— START DATA BLOCK —
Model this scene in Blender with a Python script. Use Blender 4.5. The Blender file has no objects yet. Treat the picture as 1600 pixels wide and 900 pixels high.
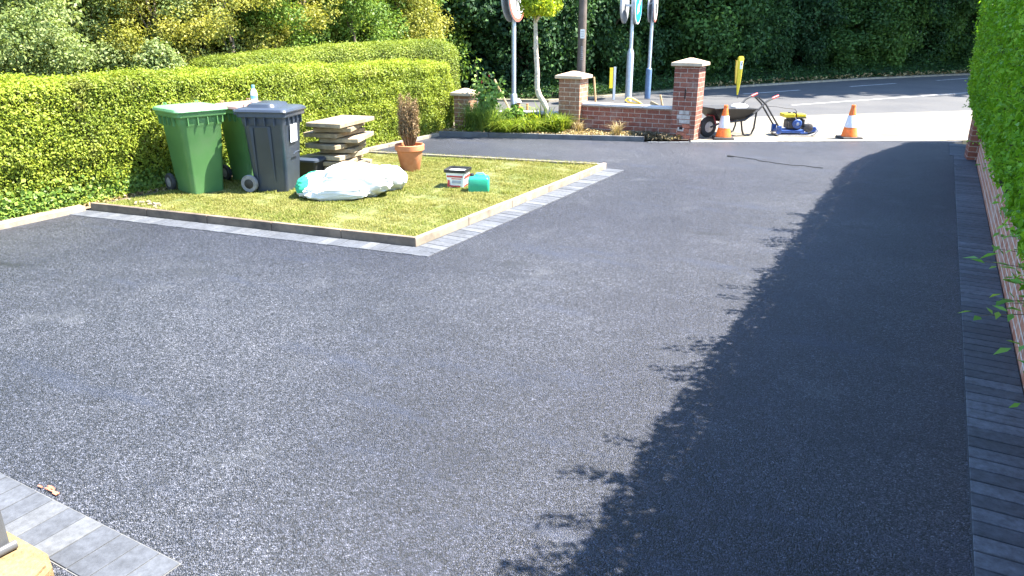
import bpy, bmesh, math, random
import numpy as np
from mathutils import Vector, Matrix, noise
R = math.radians
PI = math.pi
C = bpy.context.scene.collection
SC = bpy.context.scene

# ------------------------------------------------------------------ camera
CAM_H = 2.0
PITCH, YAW = R(19.71), R(29.10)
cd = bpy.data.cameras.new('camera'); cam = bpy.data.objects.new('camera', cd); C.objects.link(cam)
cam.location = (0, 0, CAM_H); cam.rotation_euler = (PI/2 - PITCH, 0, YAW)
cd.sensor_width = 36; cd.lens = 36*1150/1600; cd.clip_end = 800; cd.clip_start = 0.05
SC.camera = cam
SC.render.resolution_x = 1024; SC.render.resolution_y = 576

# ------------------------------------------------------------------ light
SUN_AZ, SUN_EL = R(61), R(58)          # azimuth from +Y towards +X
w = bpy.data.worlds.new('World'); SC.world = w; w.use_nodes = True
nt = w.node_tree; bg = nt.nodes['Background']
sky = nt.nodes.new('ShaderNodeTexSky'); sky.sky_type = 'NISHITA'; sky.sun_disc = False
sky.sun_elevation = SUN_EL; sky.sun_rotation = SUN_AZ; sky.dust_density = 0.2; sky.ozone_density = 3.0
nt.links.new(sky.outputs[0], bg.inputs[0]); bg.inputs[1].default_value = 0.135
sl = bpy.data.lights.new('sun', 'SUN'); sl.energy = 5.0; sl.angle = R(0.5); sl.color = (1.0, 0.945, 0.86)
so = bpy.data.objects.new('sun', sl); C.objects.link(so)
sdir = Vector((math.sin(SUN_AZ)*math.cos(SUN_EL), math.cos(SUN_AZ)*math.cos(SUN_EL), math.sin(SUN_EL)))
so.rotation_euler = sdir.to_track_quat('Z', 'Y').to_euler(); so.location = (0, 0, 30)
SC.view_settings.view_transform = 'Standard'; SC.view_settings.look = 'None'
SC.view_settings.exposure = 2.5; SC.view_settings.gamma = 1.0; SC.view_settings.use_curve_mapping = False

rng = np.random.default_rng(7); random.seed(7)

# ------------------------------------------------------------------ materials
def new_mat(name):
    m = bpy.data.materials.new(name); m.use_nodes = True
    return m, m.node_tree, m.node_tree.nodes['Principled BSDF']
def N(nt, t, **kw):
    n = nt.nodes.new(t)
    for k, v in kw.items(): setattr(n, k, v)
    return n
def mix(nt, fac, a, b, mode='MIX'):
    n = N(nt, 'ShaderNodeMix', data_type='RGBA', blend_type=mode)
    for i, v in ((0, fac), (6, a), (7, b)):
        if hasattr(v, 'is_linked') or hasattr(v, 'links'): nt.links.new(v, n.inputs[i])
        else: n.inputs[i].default_value = v if i == 0 else (*v, 1)
    return n.outputs[2]
def ramp(nt, src, stops):
    n = N(nt, 'ShaderNodeValToRGB'); e = n.color_ramp.elements
    while len(e) < len(stops): e.new(0.5)
    for i, (p, c) in enumerate(stops):
        e[i].position = p; e[i].color = (*c, 1) if len(c) == 3 else c
    nt.links.new(src, n.inputs[0]); return n.outputs[0]
def coords(nt, kind='Object'):
    return N(nt, 'ShaderNodeTexCoord').outputs[kind]
def tex_noise(nt, vec, scale, detail=4, rough=0.55):
    n = N(nt, 'ShaderNodeTexNoise'); n.inputs['Scale'].default_value = scale
    n.inputs['Detail'].default_value = detail; n.inputs['Roughness'].default_value = rough
    nt.links.new(vec, n.inputs['Vector']); return n.outputs['Fac']
def bump(nt, b, src, strength, dist=0.01):
    n = N(nt, 'ShaderNodeBump'); n.inputs['Strength'].default_value = strength; n.inputs['Distance'].default_value = dist
    nt.links.new(src, n.inputs['Height']); nt.links.new(n.outputs[0], b.inputs['Normal'])
def plain(name, col, rough=0.6, metal=0.0, var=0.25, scale=12, bmp=0.15, bscale=60, dirt=None, spec=0.5):
    m, nt, b = new_mat(name); co = coords(nt)
    n1 = tex_noise(nt, co, scale)
    c0 = tuple(max(0, c*(1-var)) for c in col); c1 = tuple(min(1, c*(1+var)) for c in col)
    out = ramp(nt, n1, [(0.3, c0), (0.7, c1)])
    if dirt:
        n2 = tex_noise(nt, co, scale*0.45, 6, 0.7)
        f = ramp(nt, n2, [(0.5, (0, 0, 0)), (0.68, (1, 1, 1))])
        out = mix(nt, f, out, dirt)
    nt.links.new(out, b.inputs['Base Color'])
    b.inputs['Roughness'].default_value = rough; b.inputs['Metallic'].default_value = metal
    b.inputs['Specular IOR Level'].default_value = spec
    if bmp: bump(nt, b, tex_noise(nt, co, bscale, 3), bmp, 0.004)
    return m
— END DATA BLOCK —
Give again, exactly, the lines from the start of the data through the one holding "SC.render.resolution_x = 1024;"; omit the pictures.

Model this scene in Blender with a Python script. Use Blender 4.5. The Blender file has no objects yet. Treat the picture as 1600 pixels wide and 900 pixels high.
import bpy, bmesh, math, random
import numpy as np
from mathutils import Vector, Matrix, noise
R = math.radians
PI = math.pi
C = bpy.context.scene.collection
SC = bpy.context.scene

# ------------------------------------------------------------------ camera
CAM_H = 2.0
PITCH, YAW = R(19.71), R(29.10)
cd = bpy.data.cameras.new('camera'); cam = bpy.data.objects.new('camera', cd); C.objects.link(cam)
cam.location = (0, 0, CAM_H); cam.rotation_euler = (PI/2 - PITCH, 0, YAW)
cd.sensor_width = 36; cd.lens = 36*1150/1600; cd.clip_end = 800; cd.clip_start = 0.05
SC.camera = cam
SC.render.resolution_x = 1024; SC.render.resolution_y = 576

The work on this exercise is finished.